>> START Material for this task

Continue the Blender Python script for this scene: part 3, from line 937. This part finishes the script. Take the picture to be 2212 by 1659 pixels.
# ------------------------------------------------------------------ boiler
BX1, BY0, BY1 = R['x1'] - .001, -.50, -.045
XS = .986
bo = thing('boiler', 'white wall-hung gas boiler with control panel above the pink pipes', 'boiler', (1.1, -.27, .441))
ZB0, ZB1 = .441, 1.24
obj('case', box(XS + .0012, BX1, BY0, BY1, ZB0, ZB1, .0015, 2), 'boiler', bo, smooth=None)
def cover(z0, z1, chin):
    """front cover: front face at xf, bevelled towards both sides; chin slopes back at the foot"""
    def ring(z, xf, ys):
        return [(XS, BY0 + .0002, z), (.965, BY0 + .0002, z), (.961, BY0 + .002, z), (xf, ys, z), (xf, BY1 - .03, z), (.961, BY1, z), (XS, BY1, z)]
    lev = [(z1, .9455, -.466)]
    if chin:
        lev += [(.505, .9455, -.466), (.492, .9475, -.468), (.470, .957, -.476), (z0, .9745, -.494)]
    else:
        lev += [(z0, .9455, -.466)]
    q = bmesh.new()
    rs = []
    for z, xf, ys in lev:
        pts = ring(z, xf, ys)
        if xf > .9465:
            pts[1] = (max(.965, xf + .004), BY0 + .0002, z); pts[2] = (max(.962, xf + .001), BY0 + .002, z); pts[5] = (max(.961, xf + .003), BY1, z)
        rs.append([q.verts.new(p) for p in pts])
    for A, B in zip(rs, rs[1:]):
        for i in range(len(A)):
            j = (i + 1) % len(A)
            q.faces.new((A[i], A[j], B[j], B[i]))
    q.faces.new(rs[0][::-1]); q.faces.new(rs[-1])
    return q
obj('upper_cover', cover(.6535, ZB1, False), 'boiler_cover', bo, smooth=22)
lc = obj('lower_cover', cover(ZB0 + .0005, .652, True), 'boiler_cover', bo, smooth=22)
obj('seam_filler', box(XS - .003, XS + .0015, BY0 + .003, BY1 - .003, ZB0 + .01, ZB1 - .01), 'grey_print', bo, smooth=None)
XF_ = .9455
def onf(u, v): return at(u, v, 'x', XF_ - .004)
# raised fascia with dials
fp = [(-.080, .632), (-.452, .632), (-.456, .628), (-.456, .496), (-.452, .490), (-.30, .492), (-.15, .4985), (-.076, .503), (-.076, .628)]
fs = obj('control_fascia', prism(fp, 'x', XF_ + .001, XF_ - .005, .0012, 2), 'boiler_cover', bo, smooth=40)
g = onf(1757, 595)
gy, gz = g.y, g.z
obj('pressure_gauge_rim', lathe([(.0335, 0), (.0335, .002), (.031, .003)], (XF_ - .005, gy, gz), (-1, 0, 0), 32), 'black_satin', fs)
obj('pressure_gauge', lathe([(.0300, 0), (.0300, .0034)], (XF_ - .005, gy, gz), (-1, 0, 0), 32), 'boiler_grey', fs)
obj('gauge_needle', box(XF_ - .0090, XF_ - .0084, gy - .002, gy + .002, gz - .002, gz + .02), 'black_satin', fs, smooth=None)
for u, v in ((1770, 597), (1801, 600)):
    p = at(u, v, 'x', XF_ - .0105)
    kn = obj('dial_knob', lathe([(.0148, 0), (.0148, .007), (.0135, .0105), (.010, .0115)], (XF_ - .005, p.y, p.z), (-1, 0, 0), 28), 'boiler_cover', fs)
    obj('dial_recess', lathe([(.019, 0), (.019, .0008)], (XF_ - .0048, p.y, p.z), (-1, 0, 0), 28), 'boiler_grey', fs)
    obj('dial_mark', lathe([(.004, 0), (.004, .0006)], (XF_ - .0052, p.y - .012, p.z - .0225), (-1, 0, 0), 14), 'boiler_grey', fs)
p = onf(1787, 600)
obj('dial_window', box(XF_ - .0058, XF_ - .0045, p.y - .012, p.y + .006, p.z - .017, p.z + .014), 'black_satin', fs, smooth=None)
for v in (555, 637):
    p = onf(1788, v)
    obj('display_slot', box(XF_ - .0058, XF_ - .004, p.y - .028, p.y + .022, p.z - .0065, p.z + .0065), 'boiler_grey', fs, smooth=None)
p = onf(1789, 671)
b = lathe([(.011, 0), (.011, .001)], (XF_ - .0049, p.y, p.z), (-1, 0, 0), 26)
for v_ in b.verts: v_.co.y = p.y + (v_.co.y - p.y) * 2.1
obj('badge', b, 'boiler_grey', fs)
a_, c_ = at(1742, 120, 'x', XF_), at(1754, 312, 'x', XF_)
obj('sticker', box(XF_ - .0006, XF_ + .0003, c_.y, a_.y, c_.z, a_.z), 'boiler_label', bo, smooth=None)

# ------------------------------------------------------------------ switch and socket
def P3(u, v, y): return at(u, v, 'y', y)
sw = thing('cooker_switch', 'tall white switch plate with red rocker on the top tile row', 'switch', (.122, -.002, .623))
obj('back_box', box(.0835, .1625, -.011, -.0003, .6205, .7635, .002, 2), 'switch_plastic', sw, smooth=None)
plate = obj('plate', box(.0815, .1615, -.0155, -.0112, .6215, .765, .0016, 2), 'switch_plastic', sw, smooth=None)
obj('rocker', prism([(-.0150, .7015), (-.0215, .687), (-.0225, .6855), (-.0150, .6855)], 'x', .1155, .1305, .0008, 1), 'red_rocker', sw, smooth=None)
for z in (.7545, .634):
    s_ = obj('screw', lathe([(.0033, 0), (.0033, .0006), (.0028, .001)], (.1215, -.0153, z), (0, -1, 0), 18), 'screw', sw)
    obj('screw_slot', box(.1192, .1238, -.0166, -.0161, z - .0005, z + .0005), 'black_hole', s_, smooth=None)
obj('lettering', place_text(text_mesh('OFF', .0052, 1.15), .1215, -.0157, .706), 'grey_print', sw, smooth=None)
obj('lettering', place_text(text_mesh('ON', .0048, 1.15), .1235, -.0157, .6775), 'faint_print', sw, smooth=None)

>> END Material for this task
>> START Material for this task

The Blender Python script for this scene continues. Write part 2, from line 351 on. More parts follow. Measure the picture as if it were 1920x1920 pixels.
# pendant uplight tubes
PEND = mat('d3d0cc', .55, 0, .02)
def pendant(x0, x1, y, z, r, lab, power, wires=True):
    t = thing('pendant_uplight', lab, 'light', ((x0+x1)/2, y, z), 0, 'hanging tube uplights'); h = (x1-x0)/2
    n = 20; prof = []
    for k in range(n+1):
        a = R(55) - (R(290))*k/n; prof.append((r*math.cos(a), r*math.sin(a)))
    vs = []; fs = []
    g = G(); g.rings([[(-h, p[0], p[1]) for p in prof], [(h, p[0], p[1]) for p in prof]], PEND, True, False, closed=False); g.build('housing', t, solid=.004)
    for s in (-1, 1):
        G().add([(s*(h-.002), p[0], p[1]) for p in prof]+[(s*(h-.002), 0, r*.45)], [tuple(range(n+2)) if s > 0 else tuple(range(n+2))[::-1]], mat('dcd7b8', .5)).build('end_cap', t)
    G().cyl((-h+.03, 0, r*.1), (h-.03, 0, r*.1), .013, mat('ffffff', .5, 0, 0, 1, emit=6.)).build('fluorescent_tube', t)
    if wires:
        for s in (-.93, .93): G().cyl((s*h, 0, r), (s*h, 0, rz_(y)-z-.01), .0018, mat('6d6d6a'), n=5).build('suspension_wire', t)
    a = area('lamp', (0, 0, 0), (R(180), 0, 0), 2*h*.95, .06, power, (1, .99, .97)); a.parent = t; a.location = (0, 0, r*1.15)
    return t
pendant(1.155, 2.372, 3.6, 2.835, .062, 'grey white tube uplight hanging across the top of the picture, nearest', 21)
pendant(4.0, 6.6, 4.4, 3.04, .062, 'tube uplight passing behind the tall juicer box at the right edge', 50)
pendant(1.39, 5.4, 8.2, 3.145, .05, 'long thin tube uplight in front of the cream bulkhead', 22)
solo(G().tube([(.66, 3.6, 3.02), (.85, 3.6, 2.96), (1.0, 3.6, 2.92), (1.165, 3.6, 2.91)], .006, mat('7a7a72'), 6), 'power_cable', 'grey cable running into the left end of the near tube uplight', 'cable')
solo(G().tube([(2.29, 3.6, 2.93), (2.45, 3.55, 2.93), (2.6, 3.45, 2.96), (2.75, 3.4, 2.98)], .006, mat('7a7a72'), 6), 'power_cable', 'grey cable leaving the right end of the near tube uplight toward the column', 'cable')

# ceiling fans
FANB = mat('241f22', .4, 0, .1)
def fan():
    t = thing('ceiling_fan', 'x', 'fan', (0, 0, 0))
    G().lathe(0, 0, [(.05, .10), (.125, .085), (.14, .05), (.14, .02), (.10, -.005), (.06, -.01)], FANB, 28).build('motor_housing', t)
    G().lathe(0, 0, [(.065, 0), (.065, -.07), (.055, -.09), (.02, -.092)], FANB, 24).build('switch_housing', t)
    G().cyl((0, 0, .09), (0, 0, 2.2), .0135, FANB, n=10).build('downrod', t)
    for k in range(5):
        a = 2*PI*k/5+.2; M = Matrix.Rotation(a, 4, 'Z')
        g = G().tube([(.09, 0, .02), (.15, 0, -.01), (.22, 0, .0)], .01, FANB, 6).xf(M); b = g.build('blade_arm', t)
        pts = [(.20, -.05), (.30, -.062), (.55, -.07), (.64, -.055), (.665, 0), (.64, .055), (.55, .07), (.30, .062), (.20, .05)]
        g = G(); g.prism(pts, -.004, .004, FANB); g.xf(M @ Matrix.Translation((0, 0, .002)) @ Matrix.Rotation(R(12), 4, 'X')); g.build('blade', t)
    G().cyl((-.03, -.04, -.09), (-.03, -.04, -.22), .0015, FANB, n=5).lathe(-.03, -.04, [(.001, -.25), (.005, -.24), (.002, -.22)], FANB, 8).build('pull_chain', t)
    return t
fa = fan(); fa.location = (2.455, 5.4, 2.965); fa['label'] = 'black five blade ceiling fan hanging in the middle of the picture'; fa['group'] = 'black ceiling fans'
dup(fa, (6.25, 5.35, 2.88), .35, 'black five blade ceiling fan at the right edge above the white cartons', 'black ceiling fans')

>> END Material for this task

◆ **Requirements**
Retype, exactly and in full, the lines above from the one containing "The Blender Python script for this scene continues." through the one containing "the column', 'cable')".

◆ **Expected answer**
The Blender Python script for this scene continues. Write part 2, from line 351 on. More parts follow. Measure the picture as if it were 1920x1920 pixels.
# pendant uplight tubes
PEND = mat('d3d0cc', .55, 0, .02)
def pendant(x0, x1, y, z, r, lab, power, wires=True):
    t = thing('pendant_uplight', lab, 'light', ((x0+x1)/2, y, z), 0, 'hanging tube uplights'); h = (x1-x0)/2
    n = 20; prof = []
    for k in range(n+1):
        a = R(55) - (R(290))*k/n; prof.append((r*math.cos(a), r*math.sin(a)))
    vs = []; fs = []
    g = G(); g.rings([[(-h, p[0], p[1]) for p in prof], [(h, p[0], p[1]) for p in prof]], PEND, True, False, closed=False); g.build('housing', t, solid=.004)
    for s in (-1, 1):
        G().add([(s*(h-.002), p[0], p[1]) for p in prof]+[(s*(h-.002), 0, r*.45)], [tuple(range(n+2)) if s > 0 else tuple(range(n+2))[::-1]], mat('dcd7b8', .5)).build('end_cap', t)
    G().cyl((-h+.03, 0, r*.1), (h-.03, 0, r*.1), .013, mat('ffffff', .5, 0, 0, 1, emit=6.)).build('fluorescent_tube', t)
    if wires:
        for s in (-.93, .93): G().cyl((s*h, 0, r), (s*h, 0, rz_(y)-z-.01), .0018, mat('6d6d6a'), n=5).build('suspension_wire', t)
    a = area('lamp', (0, 0, 0), (R(180), 0, 0), 2*h*.95, .06, power, (1, .99, .97)); a.parent = t; a.location = (0, 0, r*1.15)
    return t
pendant(1.155, 2.372, 3.6, 2.835, .062, 'grey white tube uplight hanging across the top of the picture, nearest', 21)
pendant(4.0, 6.6, 4.4, 3.04, .062, 'tube uplight passing behind the tall juicer box at the right edge', 50)
pendant(1.39, 5.4, 8.2, 3.145, .05, 'long thin tube uplight in front of the cream bulkhead', 22)
solo(G().tube([(.66, 3.6, 3.02), (.85, 3.6, 2.96), (1.0, 3.6, 2.92), (1.165, 3.6, 2.91)], .006, mat('7a7a72'), 6), 'power_cable', 'grey cable running into the left end of the near tube uplight', 'cable')
solo(G().tube([(2.29, 3.6, 2.93), (2.45, 3.55, 2.93), (2.6, 3.45, 2.96), (2.75, 3.4, 2.98)], .006, mat('7a7a72'), 6), 'power_cable', 'grey cable leaving the right end of the near tube uplight toward the column', 'cable')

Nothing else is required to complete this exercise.